Skip the pictures. Set down, word for word, the lines from the start of the material up to and including the line with "S.camera = cam".

━━━

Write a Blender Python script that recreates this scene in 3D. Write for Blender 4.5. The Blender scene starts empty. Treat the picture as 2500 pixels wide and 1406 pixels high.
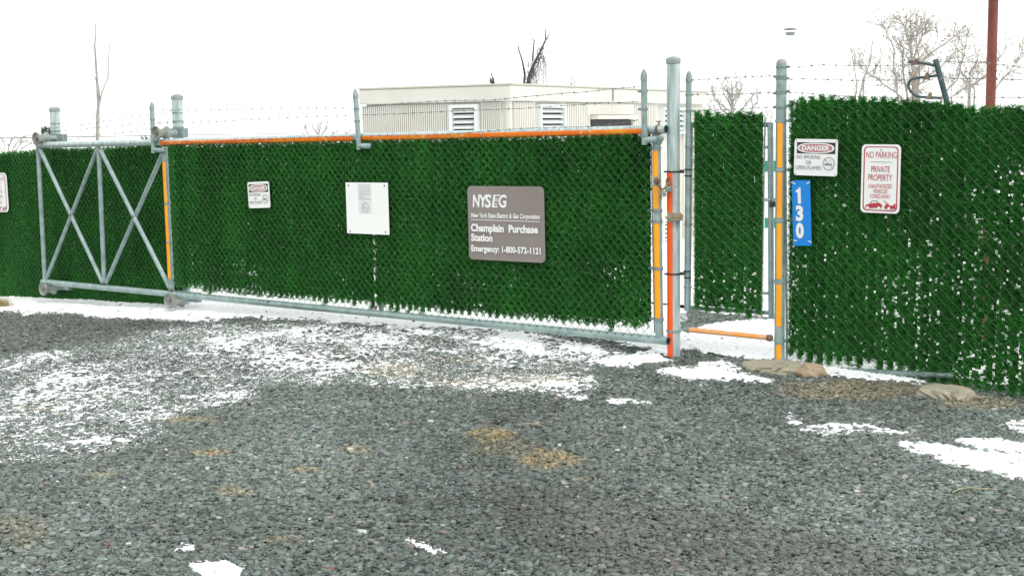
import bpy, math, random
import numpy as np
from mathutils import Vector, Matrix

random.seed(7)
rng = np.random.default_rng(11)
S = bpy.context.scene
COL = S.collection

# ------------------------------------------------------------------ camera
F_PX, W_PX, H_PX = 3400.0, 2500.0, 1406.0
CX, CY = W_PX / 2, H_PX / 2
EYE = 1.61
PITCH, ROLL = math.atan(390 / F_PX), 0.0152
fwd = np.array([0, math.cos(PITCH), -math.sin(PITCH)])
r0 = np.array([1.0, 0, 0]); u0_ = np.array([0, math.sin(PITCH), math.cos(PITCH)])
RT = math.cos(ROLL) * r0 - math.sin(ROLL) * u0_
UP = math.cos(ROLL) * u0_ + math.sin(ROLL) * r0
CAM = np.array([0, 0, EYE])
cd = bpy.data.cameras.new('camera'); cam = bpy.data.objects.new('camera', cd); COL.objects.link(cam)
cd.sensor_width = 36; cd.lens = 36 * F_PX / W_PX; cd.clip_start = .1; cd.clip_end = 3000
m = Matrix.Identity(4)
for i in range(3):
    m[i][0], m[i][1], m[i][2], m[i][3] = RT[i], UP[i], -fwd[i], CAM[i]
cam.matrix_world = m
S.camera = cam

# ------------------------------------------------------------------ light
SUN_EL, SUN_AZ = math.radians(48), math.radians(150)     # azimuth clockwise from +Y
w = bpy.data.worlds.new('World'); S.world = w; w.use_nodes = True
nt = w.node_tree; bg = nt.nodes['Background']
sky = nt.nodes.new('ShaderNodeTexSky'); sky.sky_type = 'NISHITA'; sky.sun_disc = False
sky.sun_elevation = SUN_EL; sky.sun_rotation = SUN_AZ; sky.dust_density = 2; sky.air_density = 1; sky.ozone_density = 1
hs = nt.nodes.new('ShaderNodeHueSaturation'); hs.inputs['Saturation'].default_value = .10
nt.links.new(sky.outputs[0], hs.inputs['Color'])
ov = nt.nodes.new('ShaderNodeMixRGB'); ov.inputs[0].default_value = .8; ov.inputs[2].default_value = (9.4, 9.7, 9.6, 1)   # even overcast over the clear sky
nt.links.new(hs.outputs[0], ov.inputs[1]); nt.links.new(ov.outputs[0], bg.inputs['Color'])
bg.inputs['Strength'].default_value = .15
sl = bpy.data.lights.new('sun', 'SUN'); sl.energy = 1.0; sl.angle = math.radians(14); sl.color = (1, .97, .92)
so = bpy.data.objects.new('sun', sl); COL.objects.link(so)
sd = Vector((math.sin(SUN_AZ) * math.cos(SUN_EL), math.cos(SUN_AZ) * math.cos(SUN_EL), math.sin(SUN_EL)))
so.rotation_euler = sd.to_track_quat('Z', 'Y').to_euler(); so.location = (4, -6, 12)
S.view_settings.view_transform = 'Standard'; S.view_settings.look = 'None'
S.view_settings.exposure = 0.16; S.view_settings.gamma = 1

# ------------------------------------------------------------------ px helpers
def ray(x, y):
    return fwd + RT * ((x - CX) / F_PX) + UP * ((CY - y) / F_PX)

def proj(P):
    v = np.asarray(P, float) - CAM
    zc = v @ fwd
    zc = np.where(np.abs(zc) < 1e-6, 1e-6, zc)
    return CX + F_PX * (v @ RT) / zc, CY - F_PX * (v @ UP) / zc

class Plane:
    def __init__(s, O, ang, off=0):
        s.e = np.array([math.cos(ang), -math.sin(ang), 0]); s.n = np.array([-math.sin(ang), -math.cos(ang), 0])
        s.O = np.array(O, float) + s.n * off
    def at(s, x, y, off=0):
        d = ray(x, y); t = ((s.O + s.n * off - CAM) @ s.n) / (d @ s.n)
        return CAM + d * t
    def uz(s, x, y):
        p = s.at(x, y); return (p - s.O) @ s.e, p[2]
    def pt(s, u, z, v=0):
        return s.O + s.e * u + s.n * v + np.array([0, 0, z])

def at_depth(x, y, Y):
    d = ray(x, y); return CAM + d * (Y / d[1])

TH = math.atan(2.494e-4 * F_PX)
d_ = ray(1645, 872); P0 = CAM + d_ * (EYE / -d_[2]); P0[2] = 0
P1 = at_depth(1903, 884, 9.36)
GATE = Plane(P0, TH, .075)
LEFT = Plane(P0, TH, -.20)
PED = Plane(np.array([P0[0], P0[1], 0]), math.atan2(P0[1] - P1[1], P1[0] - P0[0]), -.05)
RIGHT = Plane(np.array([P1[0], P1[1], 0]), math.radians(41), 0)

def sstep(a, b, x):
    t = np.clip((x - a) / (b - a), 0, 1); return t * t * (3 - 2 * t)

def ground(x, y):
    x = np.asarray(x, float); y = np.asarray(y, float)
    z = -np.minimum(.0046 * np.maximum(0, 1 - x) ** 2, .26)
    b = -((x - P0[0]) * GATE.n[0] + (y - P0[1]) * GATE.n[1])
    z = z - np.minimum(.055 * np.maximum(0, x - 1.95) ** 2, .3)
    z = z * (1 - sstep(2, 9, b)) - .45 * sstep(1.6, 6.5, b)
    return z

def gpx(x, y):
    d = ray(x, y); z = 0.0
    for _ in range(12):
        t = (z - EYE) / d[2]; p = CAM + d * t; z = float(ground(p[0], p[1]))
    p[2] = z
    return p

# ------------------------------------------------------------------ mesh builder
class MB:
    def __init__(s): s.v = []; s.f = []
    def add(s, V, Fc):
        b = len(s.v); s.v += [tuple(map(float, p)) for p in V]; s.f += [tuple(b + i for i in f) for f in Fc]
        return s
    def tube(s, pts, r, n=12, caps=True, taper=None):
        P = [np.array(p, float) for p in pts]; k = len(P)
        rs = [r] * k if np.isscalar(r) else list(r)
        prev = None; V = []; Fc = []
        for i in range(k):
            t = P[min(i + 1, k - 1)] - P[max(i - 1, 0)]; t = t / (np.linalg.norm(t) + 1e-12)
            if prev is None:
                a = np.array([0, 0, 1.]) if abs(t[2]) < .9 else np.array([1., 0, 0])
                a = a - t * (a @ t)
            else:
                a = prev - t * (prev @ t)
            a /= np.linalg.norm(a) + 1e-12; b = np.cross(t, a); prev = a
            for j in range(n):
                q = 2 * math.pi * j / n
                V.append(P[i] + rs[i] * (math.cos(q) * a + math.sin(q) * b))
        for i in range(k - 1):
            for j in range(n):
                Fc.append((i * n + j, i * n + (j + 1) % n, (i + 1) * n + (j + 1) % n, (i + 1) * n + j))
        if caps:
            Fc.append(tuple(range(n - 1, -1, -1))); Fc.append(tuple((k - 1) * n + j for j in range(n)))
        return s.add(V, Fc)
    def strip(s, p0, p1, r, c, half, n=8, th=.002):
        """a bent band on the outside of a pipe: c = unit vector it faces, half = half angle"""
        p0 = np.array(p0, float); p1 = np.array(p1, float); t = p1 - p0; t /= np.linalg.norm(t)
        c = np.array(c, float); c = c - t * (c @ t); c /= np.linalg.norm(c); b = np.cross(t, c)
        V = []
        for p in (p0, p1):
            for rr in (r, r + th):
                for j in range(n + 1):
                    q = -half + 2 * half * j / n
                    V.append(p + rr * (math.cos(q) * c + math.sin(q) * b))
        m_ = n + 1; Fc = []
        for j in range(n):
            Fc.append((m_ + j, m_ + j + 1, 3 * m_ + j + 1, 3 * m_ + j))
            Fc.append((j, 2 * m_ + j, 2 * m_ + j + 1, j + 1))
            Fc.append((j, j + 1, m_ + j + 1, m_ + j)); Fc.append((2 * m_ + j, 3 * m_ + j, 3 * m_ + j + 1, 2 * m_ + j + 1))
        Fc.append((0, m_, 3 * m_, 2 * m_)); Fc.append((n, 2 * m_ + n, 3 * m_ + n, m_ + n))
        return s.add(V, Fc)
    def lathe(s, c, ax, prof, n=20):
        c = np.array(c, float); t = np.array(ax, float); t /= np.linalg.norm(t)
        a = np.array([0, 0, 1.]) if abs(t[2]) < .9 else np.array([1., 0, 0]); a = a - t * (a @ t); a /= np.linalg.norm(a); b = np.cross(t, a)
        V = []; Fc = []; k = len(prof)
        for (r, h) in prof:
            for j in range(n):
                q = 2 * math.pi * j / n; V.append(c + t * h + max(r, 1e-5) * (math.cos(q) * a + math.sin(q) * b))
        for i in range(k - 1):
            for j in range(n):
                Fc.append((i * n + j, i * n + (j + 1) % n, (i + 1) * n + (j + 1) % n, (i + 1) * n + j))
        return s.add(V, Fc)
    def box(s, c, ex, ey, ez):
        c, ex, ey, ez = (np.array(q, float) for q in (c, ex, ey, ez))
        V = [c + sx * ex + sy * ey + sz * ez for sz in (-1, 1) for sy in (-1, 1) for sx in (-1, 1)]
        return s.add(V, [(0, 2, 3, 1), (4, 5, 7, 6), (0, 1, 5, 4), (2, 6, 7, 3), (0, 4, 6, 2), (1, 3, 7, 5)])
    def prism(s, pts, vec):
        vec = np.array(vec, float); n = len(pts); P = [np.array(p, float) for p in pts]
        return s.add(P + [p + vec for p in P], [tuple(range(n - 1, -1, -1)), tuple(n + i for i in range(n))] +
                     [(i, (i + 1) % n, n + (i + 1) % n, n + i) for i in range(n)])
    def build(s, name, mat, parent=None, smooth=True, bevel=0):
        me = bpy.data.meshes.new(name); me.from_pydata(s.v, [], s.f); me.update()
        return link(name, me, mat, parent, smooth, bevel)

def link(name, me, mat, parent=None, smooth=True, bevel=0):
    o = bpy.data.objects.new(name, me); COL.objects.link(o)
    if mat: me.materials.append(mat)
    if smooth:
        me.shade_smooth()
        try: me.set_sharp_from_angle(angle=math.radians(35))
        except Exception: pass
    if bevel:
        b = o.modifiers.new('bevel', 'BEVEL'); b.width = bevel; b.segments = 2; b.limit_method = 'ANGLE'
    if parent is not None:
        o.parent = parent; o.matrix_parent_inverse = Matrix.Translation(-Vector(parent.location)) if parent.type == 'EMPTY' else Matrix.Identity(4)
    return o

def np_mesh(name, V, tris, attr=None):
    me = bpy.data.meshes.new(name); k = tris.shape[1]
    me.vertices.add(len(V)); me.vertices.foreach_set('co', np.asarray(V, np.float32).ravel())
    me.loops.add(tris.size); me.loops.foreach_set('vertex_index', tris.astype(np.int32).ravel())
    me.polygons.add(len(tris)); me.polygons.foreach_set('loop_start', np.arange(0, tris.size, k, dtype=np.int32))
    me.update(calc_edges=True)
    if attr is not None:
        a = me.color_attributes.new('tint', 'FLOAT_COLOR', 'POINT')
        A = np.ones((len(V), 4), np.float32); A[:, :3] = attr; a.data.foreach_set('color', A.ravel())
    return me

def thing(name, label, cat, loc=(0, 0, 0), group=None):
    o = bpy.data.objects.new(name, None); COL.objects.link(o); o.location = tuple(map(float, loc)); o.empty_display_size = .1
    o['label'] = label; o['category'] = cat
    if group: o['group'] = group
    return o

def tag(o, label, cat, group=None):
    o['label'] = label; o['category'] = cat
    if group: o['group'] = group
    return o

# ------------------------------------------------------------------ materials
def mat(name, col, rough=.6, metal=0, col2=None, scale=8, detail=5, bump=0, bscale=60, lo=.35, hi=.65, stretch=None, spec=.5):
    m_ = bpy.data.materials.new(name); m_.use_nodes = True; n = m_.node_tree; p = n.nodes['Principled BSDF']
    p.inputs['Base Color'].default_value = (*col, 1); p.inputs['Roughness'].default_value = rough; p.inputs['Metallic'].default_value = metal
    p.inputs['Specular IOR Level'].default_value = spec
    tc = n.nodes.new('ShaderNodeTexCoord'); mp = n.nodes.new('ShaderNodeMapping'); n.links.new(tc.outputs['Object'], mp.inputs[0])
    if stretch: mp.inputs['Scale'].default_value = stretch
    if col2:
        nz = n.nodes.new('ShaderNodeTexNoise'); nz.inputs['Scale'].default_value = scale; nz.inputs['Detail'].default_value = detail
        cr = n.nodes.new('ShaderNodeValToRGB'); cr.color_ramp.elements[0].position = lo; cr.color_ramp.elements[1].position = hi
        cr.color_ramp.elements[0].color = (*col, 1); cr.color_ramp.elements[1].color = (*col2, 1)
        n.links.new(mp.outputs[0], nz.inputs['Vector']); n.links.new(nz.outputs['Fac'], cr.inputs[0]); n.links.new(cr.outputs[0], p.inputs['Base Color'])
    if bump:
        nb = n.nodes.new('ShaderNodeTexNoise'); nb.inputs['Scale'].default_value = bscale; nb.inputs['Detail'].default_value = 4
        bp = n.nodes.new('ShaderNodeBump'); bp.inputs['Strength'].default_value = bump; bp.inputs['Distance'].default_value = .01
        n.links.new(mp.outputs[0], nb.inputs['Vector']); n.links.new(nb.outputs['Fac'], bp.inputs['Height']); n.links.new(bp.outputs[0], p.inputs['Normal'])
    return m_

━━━

→ Task answer:
Write a Blender Python script that recreates this scene in 3D. Write for Blender 4.5. The Blender scene starts empty. Treat the picture as 2500 pixels wide and 1406 pixels high.
import bpy, math, random
import numpy as np
from mathutils import Vector, Matrix

random.seed(7)
rng = np.random.default_rng(11)
S = bpy.context.scene
COL = S.collection

# ------------------------------------------------------------------ camera
F_PX, W_PX, H_PX = 3400.0, 2500.0, 1406.0
CX, CY = W_PX / 2, H_PX / 2
EYE = 1.61
PITCH, ROLL = math.atan(390 / F_PX), 0.0152
fwd = np.array([0, math.cos(PITCH), -math.sin(PITCH)])
r0 = np.array([1.0, 0, 0]); u0_ = np.array([0, math.sin(PITCH), math.cos(PITCH)])
RT = math.cos(ROLL) * r0 - math.sin(ROLL) * u0_
UP = math.cos(ROLL) * u0_ + math.sin(ROLL) * r0
CAM = np.array([0, 0, EYE])
cd = bpy.data.cameras.new('camera'); cam = bpy.data.objects.new('camera', cd); COL.objects.link(cam)
cd.sensor_width = 36; cd.lens = 36 * F_PX / W_PX; cd.clip_start = .1; cd.clip_end = 3000
m = Matrix.Identity(4)
for i in range(3):
    m[i][0], m[i][1], m[i][2], m[i][3] = RT[i], UP[i], -fwd[i], CAM[i]
cam.matrix_world = m
S.camera = cam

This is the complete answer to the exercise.